Jesus and the unpredictable spirit
Pharisees have a bad reputation for being hypocritical. And yet, on the other hand you have to recognize their attempt to live an upright life, even if hypocrisy was at play. In contrast to many around them, they were at least expressing an intent to lead a righteous life.
Nicodemus approaches Jesus for a conversation because he recognizes that Jesus could not perform the miracles he had, if he were not from God. Nicodemus is essentially trying to confirm that they are both laboring for the same team. And yet Jesus responds in a surprising manner. He doesn’t openly embrace Nicodemus but instead states that even Nicodemus still needed to be born again of the Spirit if he wanted to see the Kingdom of God.

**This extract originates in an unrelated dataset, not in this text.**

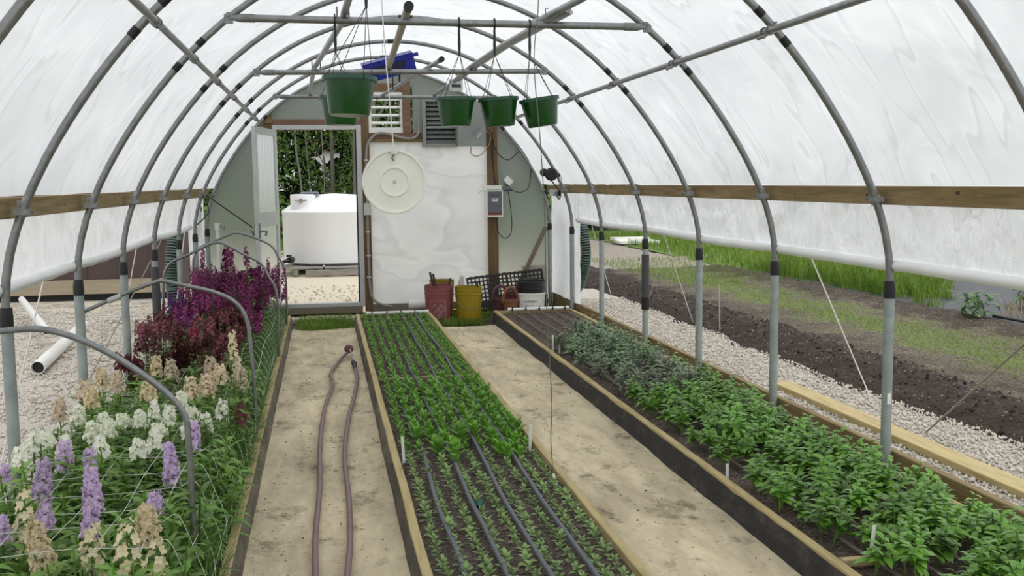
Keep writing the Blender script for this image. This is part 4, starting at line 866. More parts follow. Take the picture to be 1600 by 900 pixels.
MB().tube(spline([(.90, 4.274, hz2-.015), (.902, 4.28, 2.2), (.885, 4.30, 1.95), (.91, 4.3, 1.6), (.925, 4.3, 1.3), (.935, 4.32, .9), (.958, 4.34, .5), (.955, 4.35, .32), (.965, 4.35, .16)], 8), .0022, 6).build('wire', mat('grey wire', (.16, .15, .13), .5), v, smooth=True)
MB().tube([(.965, 4.35, .165), (.974, 4.33, .118)], .006, 8).build('probe', WHITEP, v, smooth=True, label='white probe tip')
# blue tray under the crest
BLU = mat('blue crate plastic', (.012, .020, .28), .4); BLUD = mat('painted recess shade', (.008, .010, .035), .5)
v = empty('blue_crate', (.60, 9.22, 2.44), 'blue plastic crate tied up under the roof ridge', 'crate')
RB = Matrix.Rotation(math.radians(-15), 3, 'Y') @ Matrix.Rotation(math.radians(14), 3, 'X'); cB = (.60, 9.2, 2.455)
m = MB()
for lo, hi in (((-.225, -.06, -.075), (.225, -.045, .085)),): m.box(lo, hi, RB, cB)
for lo, hi in (((-.225, -.045, -.075), (-.212, .07, .085)), ((.212, -.045, -.075), (.225, .07, .085)), ((-.212, -.045, .073), (.212, .07, .085)), ((-.212, -.045, -.075), (.212, .07, -.063))): m.box(lo, hi, RB, cB)
for k in range(5): m.box((-.205+k*.095, -.072, -.07), (-.185+k*.095, -.06, -.03), RB, cB)
for k in range(4): m.box((-.19+k*.12, -.070, .045), (-.09+k*.12, -.06, .075), RB, cB)
m.box((-.225, -.075, .078), (.225, -.06, .085), RB, cB).box((-.225, -.075, -.075), (.225, -.06, -.068), RB, cB)
m.build('body', BLU, v)
MB().box((-.15, -.064, -.028), (.14, -.0605, .036), RB, cB).build('recess', BLUD, v, label='painted shade of a hand recess')  # flat plate on the face, the shade of a hand hole as dark colour
MB().tube([(.63, 9.2, 2.40), (.63, 9.2, 2.26)], .006, 6).tube([(.69, 9.2, 2.41), (.69, 9.2, 2.33)], .009, 6).build('strap', BLACKP, v)
MB().tube([(.55, 9.21, 2.55), (.55, 9.21, zarch(.55)-.012)], .004, 6).tube([(.66, 9.21, 2.55), (.66, 9.21, zarch(.66)-.012)], .004, 6).build('tie', ROPE, v)

# ---------------------------------------------------------------- buckets and clutter
def bucket(name, x, y, z, r, h, m_, label, group=None, cat='bucket', handle=True, tilt=None):
    e = empty(name, (x, y, z), label, cat, group); c = (x, y, z)
    MB().lathe([(.001, 0), (r*.86, 0), (r*.87, .004), (r*.955, h*.78), (r*1.0, h*.785), (r*1.0, h*.80), (r*.965, h*.81), (r*.975, h*.88), (r*1.0, h*.885), (r*1.0, h*.90), (r*.975, h*.905), (r*.985, h*.985), (r*1.02, h*.99), (r*1.02, h), (r*.955, h), (r*.93, h*.8), (r*.84, .01), (.001, .01)], c, 40).build('body', m_, e, smooth=True)
    if handle:
        P = [(x + r*1.03*math.cos(t), y - r*.5*math.sin(t) - .02 - r*.5*math.sin(t), z + h*.80 - .15*math.sin(t)) for t in np.linspace(0, PI, 17)]
        MB().tube(P, .0025, 6).build('handle', GALV_D, e, smooth=True)
    return e
BPK = mat('faded red plastic', (.26, .075, .075), .5, c2=(.30, .095, .095), ns=3)
bk = bucket('bucket', 1.155, 10.66, -.01, .150, .40, BPK, 'faded red bucket with a white square shop logo holding brown stakes', 'five gallon buckets', handle=False)
# printed square logo, wrapped round the wall of the bucket
def wrapb(pts, m_, nm, cx=1.155, cy=10.66, r=.1415, base=-.01):
    pass
def wrap(vv, ff, m_, nm, u0, w0, rot):
    V = []; c_, s_ = math.cos(rot), math.sin(rot)
    for p in vv:
        u = p[0]*c_ - p[1]*s_ + u0; w = p[0]*s_ + p[1]*c_ + w0
        rr_ = .150*(.87+.085*(w/.312)) + .0012; a = -PI/2 + .20 - .20 + u/rr_ - .15
        V.append((1.155+rr_*math.cos(a), 10.66+rr_*math.sin(a), -.01+w))
    MB().add(V, ff).build(nm, m_, bk)
INKW = mat('pale print', (.50, .36, .36), .6)
def strip(x0, y0, x1, y1, n=10):
    V = []; 
    for i in range(n+1):
        t = i/n; V += [(x0+(x1-x0)*t, y0), (x0+(x1-x0)*t, y1)]
    return V, [(2*i, 2*i+2, 2*i+3, 2*i+1) for i in range(n)]
for a_ in (((-.085, .240, .085, .2435)), ((-.085, .075, .085, .0785)), ((-.085, .0785, -.0815, .240)), ((.0815, .0785, .085, .240))):
    wrap(*strip(*a_), INKW, 'logo_border', 0, 0, 0)
for s_, sz_, du, dw in (('THE', .034, -.045, .035), ('HOME', .050, .0, .0), ('DEPOT', .050, .035, -.035)):
    vv, ff = text_pts(s_, sz_); wrap(vv, ff, INKW, 'logo_lettering', du, .158+dw, PI/4)
STK = mat('brown stake wood', (.085, .045, .035), .8)
def stake(a_, b2_, label, w=.012, m_=STK, name='stake', group=None):
    return MB().tube([a_, b2_], w, 4).build(name, m_, loc=a_, label=label, cat='stake', group=group)
stake((1.20, 10.70, .02), (1.075, 10.72, .52), 'brown wooden stake leaning left in the faded red bucket', group='stakes in the red bucket')
stake((1.21, 10.66, .02), (1.105, 10.70, .505), 'brown wooden stake just right of the tallest one in the red bucket', group='stakes in the red bucket')
stake((1.17, 10.66, .02), (1.285, 10.68, .455), 'short brown stake leaning right out of the red bucket', group='stakes in the red bucket')
BYL = mat('mustard yellow plastic', (.33, .23, .008), .45, c2=(.38, .27, .012), ns=3)
bucket('bucket', 1.462, 10.60, -.01, .142, .385, BYL, 'mustard yellow bucket standing right of the faded red one', 'five gallon buckets')
bucket('bucket', 1.24, 11.10, .0, .135, .40, mat('orange yellow plastic', (.30, .20, .02), .5), 'dull yellow bucket half hidden behind the faded red one', 'five gallon buckets')
stake((1.50, 10.62, .1), (1.56, 10.60, .41), 'dark knotted tool handle poking out of the yellow bucket', .01)
o = film_grid('plastic_wrap', 0, 1, 12, 0, 1, 12, lambda u, v: (1.40+.07*u+.02*nz(u*3, v*3, 1), 10.95+.03*u, .40-.30*v+.05*math.sin(u*2.5)), FILMC, label='crumpled clear plastic hanging between the red and yellow buckets', cat='plastic')
MB().lathe([(.001, 0), (.055, 0), (.055, .30), (.001, .30)], (.88, 11.1, .14), 18, Matrix.Rotation(PI/2, 3, 'Y')).build('film_roll', WHITEP, loc=(.9, 11.1, .09), smooth=True, label='roll of white plastic lying behind the faded red bucket', cat='roll')
# black mesh trays
def tray(cx, cz, w, h, rot, y, label, yaw=0):
    e = empty('mesh_tray', (cx, y, .02), label, 'tray', 'black mesh trays')
    R = Matrix.Rotation(yaw, 3, 'Z') @ Matrix.Rotation(-rot, 3, 'Y') @ Matrix.Rotation(math.radians(-14), 3, 'X'); c = (cx, y, cz); m = MB()
    nx, nz_ = int(w/.044), int(h/.044)
    for i in range(nx+1): m.box((-w/2+i*w/nx-.008, -.004, -h/2), (-w/2+i*w/nx+.008, .006, h/2), R, c)
    for j in range(nz_+1): m.box((-w/2, -.006, -h/2+j*h/nz_-.008), (w/2, .004, -h/2+j*h/nz_+.008), R, c)
    m.build('lattice', BLACKP, e)
    m = MB()
    for lo, hi in (((-w/2-.01, -.03, h/2-.006), (w/2+.01, .01, h/2+.012)), ((-w/2-.01, -.03, -h/2-.012), (w/2+.01, .01, -h/2+.006)), ((-w/2-.012, -.03, -h/2), (-w/2+.004, .01, h/2)), ((w/2-.004, -.03, -h/2), (w/2+.012, .01, h/2))): m.box(lo, hi, R, c)
    for k in range(7): m.box((-w/2+.02+k*w/7, -.012, h/2+.012), (-w/2+.06+k*w/7, .0, h/2+.020), R, c)
    m.build('rim', BLACKP, e)
tray(1.79, .225, .44, .36, math.radians(6), 11.30, 'black mesh tray leaning left against the end wall behind the yellow bucket')
tray(2.215, .26, .40, .36, math.radians(5), 11.33, 'black mesh tray leaning right against the end wall behind the clay pots')
BBK = mat('black bucket plastic', (.014, .014, .015), .4)
def sbucket(x, y, z, r, h, m_, label, group):
    e = empty('bucket', (x, y, z), label, 'bucket', group)
    MB().lathe([(.001, 0), (r*.88, 0), (r*.98, h-.02), (r*1.03, h-.02), (r*1.03, h), (r*.95, h), (r*.85, .008), (.001, .008)], (x, y, z), 40).build('body', m_, e, smooth=True); return e
cx, cy = 2.13, 10.62
e = sbucket(cx, cy, -.01, .150, .30, WHITEP, 'white labelled bucket at the bottom of the black bucket stack', 'nested buckets')
letter('WARNING', .030, (cx-.035, cy-.1465, .205), 0, INK, e, 'label_print')
letter('3   a   5', .022, (cx-.035, cy-.1445, .165), 0, INK, e, 'label_print')
sbucket(cx, cy, .075, .150, .275, BBK, 'middle black bucket nested in the white one', 'nested buckets').scale = (1.0, 1.0, 1.0)
sbucket(cx, cy, .125, .152, .285, BBK, 'top black bucket of the nested stack', 'nested buckets')
TER = mat('terracotta plastic', (.22, .085, .04), .7, c2=(.28, .12, .06), ns=5)
TERM = mat('dusky maroon plastic', (.13, .05, .055), .6)
def basket(x, y, z, r, h, m_, label):
    e = empty('basket', (x, y, z), label, 'basket', 'handled garden baskets')
    MB().lathe([(.001, 0), (r*.75, 0), (r*.95, h-.02), (r*1.05, h-.018), (r*1.05, h), (r*.92, h), (r*.72, .01), (.001, .01)], (x, y, z), 30).build('bowl', m_, e, smooth=True)
    P = [(x+r*.98*math.cos(t), y-.02, z+h-.03+.16*math.sin(t)) for t in np.linspace(0, PI, 15)]
    MB().tube(P, .017, 8).build('handle', m_, e, smooth=True)
basket(1.905, 10.60, .0, .085, .22, TER, 'terracotta basket with arched handle beside the black buckets')
basket(1.83, 10.80, .0, .09, .22, TERM, 'dusky maroon basket behind the terracotta one')
sbucket(2.00, 10.86, .0, .11, .27, TERM, 'dusky maroon pot tucked behind the black bucket stack', 'garden pots')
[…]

Nicodemus, like the Pharisees in general, was predictable, following a set of rules and operating in absolutes. Jesus however lives by a different Spirit, and one that – like the wind – often surprises people. He zigs when others expect him to zag. Much of the gospels can be summarized as different individuals and groups thinking Jesus is on their side, trying to recruit him to their cause only to find out that he operates in ways that confound them. Jesus is, in a way, unpredictable. Not erratic. Unpredictable in the sense that he is able to hold within himself in perfect harmony what we often perceive as conflicting virtues.
And for 2,000 years individuals, families, communities and nations have been altered and animated by this Jesus and the Spirit by which he lived. Part of what makes him such a captivating person is his ability to avoid being compartmentalized. He’s unpredictable like the Spirit that moves him. He sets impossibly high standards yet communes with the sinful. He made bold claims to his own divinity and authority yet he humbled himself to the point of being unjustly hung on a cross. And he chastises his disciples for having little faith yet has the utmost patience and grace.
Even today, Jesus is used as a model for both inclusion and holiness. Both grace and judgement. Both perfect service and kingship. The lion and the lamb. The first and the last.

Yes, the path the Spirit calls us to may be to take the narrow path and avoid the wide path to destruction. Some look at that life and say it’s restrictive. And to a certain extent, yes the prevailing wind is predictable and he does ask us to bear his yoke. But beyond that narrow path are wide open vistas of a life that to many will seem as “unpredictable.” The type of unpredictable that leads to admiration in the greatest of saints, and perfected in this Jesus of Nazareth who has captivated so many for so long. And he offers his Spirit to continue to breathe new life into this world.